Epic Energy has pre-empted the tariff announcement by warning that it will pursue a $50 million claim against the State Government if it is forced to cut its prices.
The claim was originally made in 1999 but allowed to lay dormant and was related to disputes over the technical aspects of the line.
Subsequently the chief executive of the WA Office of Gas Access Regulation, Peter Kolf, revealed that independent legal advice has been sought from law firm Corrs Chambers Westgarth to review the transmission tariff ruling to be handed down on the 30th of April.
Due to the financial importance of the decision to several leading firms the regulator wants to ensure that it is on the soundest legal ground before the decision is delivered.
The regulator is to decide whether pipeline owner Epic Energy is able to charge a $1 tariff per gigajoule transported, or something closer to 75 cents.
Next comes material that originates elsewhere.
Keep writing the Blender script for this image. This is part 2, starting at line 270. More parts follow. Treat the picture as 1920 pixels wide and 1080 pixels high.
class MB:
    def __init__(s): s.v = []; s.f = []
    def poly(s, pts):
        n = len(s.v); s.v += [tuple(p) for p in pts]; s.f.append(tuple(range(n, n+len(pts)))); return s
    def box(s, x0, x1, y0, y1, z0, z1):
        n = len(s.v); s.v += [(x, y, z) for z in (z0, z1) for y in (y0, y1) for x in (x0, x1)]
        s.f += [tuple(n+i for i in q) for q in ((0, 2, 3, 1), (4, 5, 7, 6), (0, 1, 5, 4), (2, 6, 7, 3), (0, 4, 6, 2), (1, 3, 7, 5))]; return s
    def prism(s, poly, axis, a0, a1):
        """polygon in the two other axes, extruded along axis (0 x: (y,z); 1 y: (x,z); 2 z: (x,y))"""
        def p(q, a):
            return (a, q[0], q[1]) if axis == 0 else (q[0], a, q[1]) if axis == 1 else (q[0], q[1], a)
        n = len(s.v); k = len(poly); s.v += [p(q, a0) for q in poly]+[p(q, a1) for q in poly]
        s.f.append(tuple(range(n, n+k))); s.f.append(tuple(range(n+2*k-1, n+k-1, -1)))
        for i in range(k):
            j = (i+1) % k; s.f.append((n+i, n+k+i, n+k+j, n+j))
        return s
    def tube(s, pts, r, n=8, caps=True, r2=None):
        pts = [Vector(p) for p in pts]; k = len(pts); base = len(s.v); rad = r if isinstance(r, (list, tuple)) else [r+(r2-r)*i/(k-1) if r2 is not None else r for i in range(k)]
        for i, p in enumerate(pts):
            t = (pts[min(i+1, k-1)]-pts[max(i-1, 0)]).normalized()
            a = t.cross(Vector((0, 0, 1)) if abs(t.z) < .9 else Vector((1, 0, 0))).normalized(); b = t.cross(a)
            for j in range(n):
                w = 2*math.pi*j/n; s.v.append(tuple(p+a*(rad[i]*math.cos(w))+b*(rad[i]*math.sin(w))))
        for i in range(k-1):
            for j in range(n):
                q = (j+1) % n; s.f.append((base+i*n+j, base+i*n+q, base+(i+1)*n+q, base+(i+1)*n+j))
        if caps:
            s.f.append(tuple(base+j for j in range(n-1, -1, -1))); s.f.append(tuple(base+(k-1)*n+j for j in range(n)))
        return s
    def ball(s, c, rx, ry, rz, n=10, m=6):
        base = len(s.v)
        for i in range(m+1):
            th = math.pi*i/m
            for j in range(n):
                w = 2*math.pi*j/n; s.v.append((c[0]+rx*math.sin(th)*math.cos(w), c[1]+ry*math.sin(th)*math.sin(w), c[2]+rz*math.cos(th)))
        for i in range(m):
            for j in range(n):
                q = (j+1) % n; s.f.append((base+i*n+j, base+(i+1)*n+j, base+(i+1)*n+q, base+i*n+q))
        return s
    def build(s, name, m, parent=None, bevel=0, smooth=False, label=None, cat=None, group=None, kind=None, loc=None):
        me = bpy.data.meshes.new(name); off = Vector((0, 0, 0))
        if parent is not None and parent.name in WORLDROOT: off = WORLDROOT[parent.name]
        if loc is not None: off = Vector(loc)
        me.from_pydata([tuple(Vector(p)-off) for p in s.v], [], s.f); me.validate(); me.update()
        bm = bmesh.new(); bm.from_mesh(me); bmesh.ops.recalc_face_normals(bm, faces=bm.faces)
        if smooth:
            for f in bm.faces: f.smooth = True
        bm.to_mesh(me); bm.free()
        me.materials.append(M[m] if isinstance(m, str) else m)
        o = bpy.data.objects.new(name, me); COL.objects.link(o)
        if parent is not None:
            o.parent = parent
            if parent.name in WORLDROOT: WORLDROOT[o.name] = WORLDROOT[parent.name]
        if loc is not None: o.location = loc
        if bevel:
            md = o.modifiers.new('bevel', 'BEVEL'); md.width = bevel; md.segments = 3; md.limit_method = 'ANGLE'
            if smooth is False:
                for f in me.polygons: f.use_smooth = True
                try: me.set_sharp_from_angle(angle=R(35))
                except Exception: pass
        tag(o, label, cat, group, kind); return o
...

Anything less than a dollar will probably see Epic's bankers put the line into receivership in order to recover debts of around $1.85 billion as it will no longer be viable at the price.
Legal options for Epic in the event of an unfavourable ruling include challenges through the Supreme Court and the WA Gas Review Board.
If the line does go into receivership it opens the way for AlintaGas to buy a stake, giving it a strong hold on the supply line as well as a large capacity allocation.
The other side of the coin is that part of the Epic deal to buy the line meant that old and new users would pay the same rate, although any expansion of the line would mean that new users should be paying around $1.40 to cover expansion costs.
However, the cost restrictions only apply as long as Epic maintains ownership. If this alters, new users could be facing a sharp rise compared to companies who already have capacity allocations.
The decision therefore has massive financial implications and the regulator is quickly trying to make sure its back is covered.